Así se lo comenté a Don Miguel a la primera ocasión que tuve a la mañana siguiente y me dijo que le dijera a mi padre que podía hablar con él al acabar las clases, a las seis de la tarde en la puerta principal.

Al salir a mediodía ui con mi madre a comprar el pantalón de deporte en “Artiach”. Mi primer pantalón de deporte, del Real Zaragoza, como siempre había soñado.

Como un reloj, al salir a las seis de la tarde, ahí estaba mi padre y fuimos a la puerta principal a hablar con Don Miguel, tan buen profesor como zaragocista, que no tuvo ninguna objeción:

– Venga usted mañana a buscarle a las cinco de la tarde, tras la primera clase y tiene tiempo para llegar a la prueba. – le dijo Don Miguel a mi padre pensando que tenía coche, pero mi padre aceptó y me dijo que ya lo arreglaría con su socio Jesús que tenía un 600 azul cielo.

A las cinco salía por la puerta principal y ahí estaba mi padre, poco después vino Jesús con su 600. No sé quién estaba más nervioso con la prueba, si ellos o yo.

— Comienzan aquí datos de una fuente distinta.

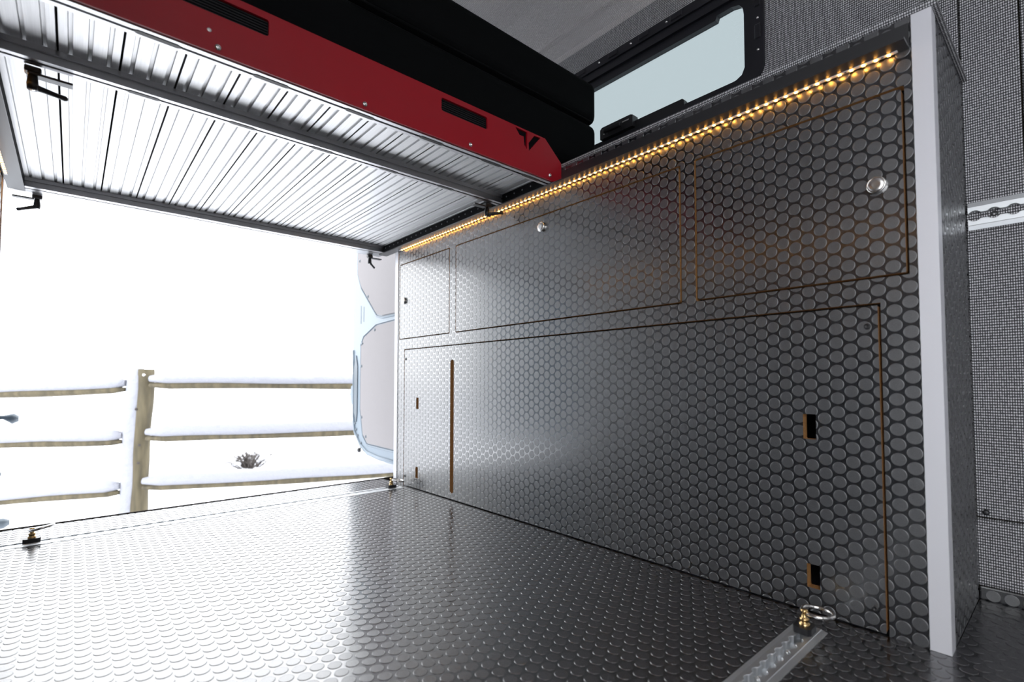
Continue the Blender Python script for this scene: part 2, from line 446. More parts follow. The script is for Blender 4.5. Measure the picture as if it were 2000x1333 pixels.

Llegamos a La Romareda, uno de los porteros que estaba en la puerta de jugadores nos indicó que había que entrar por una de las puertas de Tribuna Cubierta y pasar de la grada, al campo.
La puerta daba justo a la línea medular. El campo estaba lleno de banderines, bancos, obtáculos para saltar y unos cuantos chavales tirando a puerta en una de las porterías. Casi todos me parecieron tres o cuatro años mayores que yo.

Había una mesa a unos diez metros de la línea medular y unos cuatro o cinco metros dentro del campo. Un señor en pantalón de deporte, chaqueta de chándal azul y un silbato colgando de su cuello daba las instrucciones a otros tres señores que dirigían las pruebas. Este señor le hizo una indicación a mi padre para que se acercara y le preguntó:

– ¿Qué edad tiene su chico?

– 7 años – le dijo.

– Pero, si la prueba es para chicos de 11 y 12 años. ¿No se lo han dicho en las oficinas? Bueno, por si acaso, que haga la prueba. ¡Quique! ¿La hace contigo?

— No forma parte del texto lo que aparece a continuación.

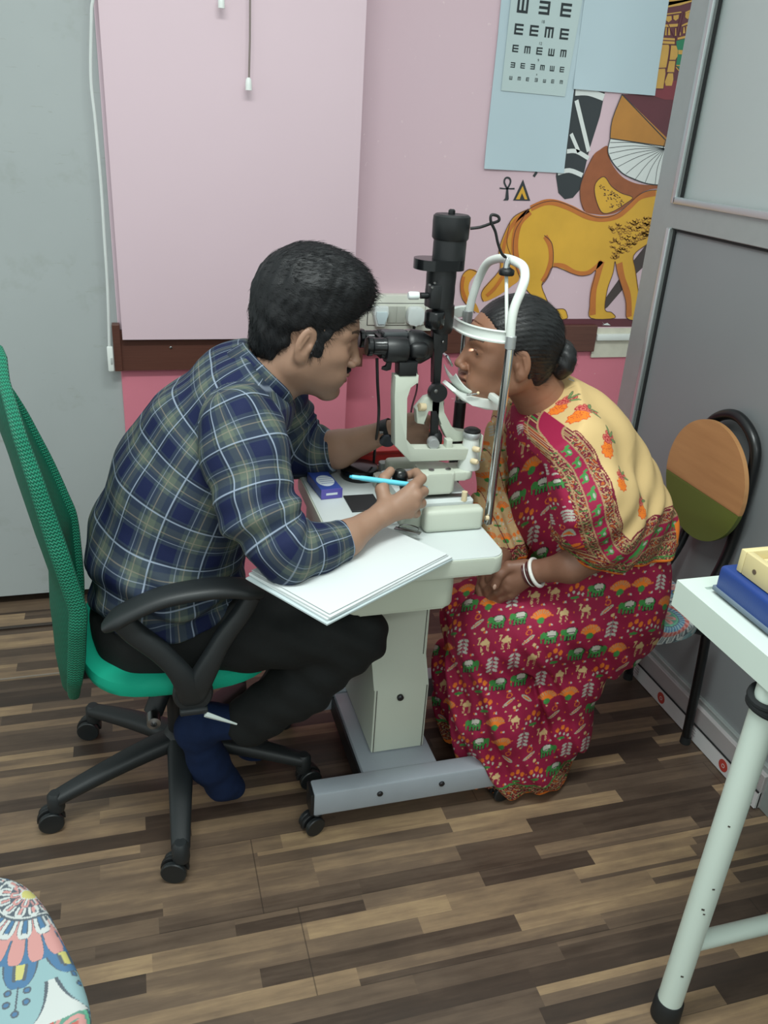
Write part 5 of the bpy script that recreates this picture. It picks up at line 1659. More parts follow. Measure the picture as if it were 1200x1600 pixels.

e quedé blanco, como si todos los nervios me vinieran de golpe. ¡Yarza!

– Tranquilo chaval. Sigue mis indicaciones y… ¡buena suerte! – me dijo.

Me hizo salir desde quince metros atrás del centro del campo y encarar unos ocho o nueve banderines que había que pasar conduciendo el balón y saliendo a izquierda o derecha alternativamente y sin que el balón saliera por la línea lateral que quedaba a la derecha de los banderines. Luego había una serie de seis o siete bancos sobre la línea medular hasta el círculo central, con una separación de poco más de tres metros entre cada uno de ellos, y había que pasar el balón por debajo de cada banco y saltar por encima de cada banco. Al acabar la serie de bancos había otra serie de tres banderines con separación de cinco metros entre cada uno de ellos. Había que pasar conduciendo alternativamente con cada pie y dando una vuelta completa alrededor de cada banderín. Al salir del último banderín, estaba asfixiado, no había respirado más que por la boca atenazado por los nervios y no pude escuchar que Yarza me decía:

– Ven hasta aquí, chaval – situándose cerca del punto de penalty.

Conduje el balón con la derecha y me lo pasé a la izquierda al llegar a la altura de la media luna del área y disparé con la izquierda entrando el balón junto al poste de mi izquierda, botando el balón en la misma línea de meta.

– Pronto tendrás noticias nuestras de cómo te ha ido la prueba. ¡Buena suerte y no dejes de intentar tu sueño de jugar en el Real Zaragoza!

Tres semanas más tarde recibí una carta con membrete del Real Zaragoza, que decía algo así:
“Sentimos mortificarte pero no has superado la prueba. Necesitamos chicos de 11 y 12 años. Más adelante volveremos a hacer más pruebas para estas edades, cuando tengas esa edad, vuelve a intentarlo. Entrena, juega y disfruta, y sobre todo no dejes de ser del Real Zaragoza”.

Fue un duro golpe para mis siete años, pero, honradamente, ni tenía la edad ni tenía fondo físico para hacer la prueba correctamente, pero aunque algunas cosas, a pesar de jugar y entrenar no he podido mejorarlas, algo de lo que mi padre se encargó siempre es que sobre todo nunca he dejado de ser del Real Zaragoza.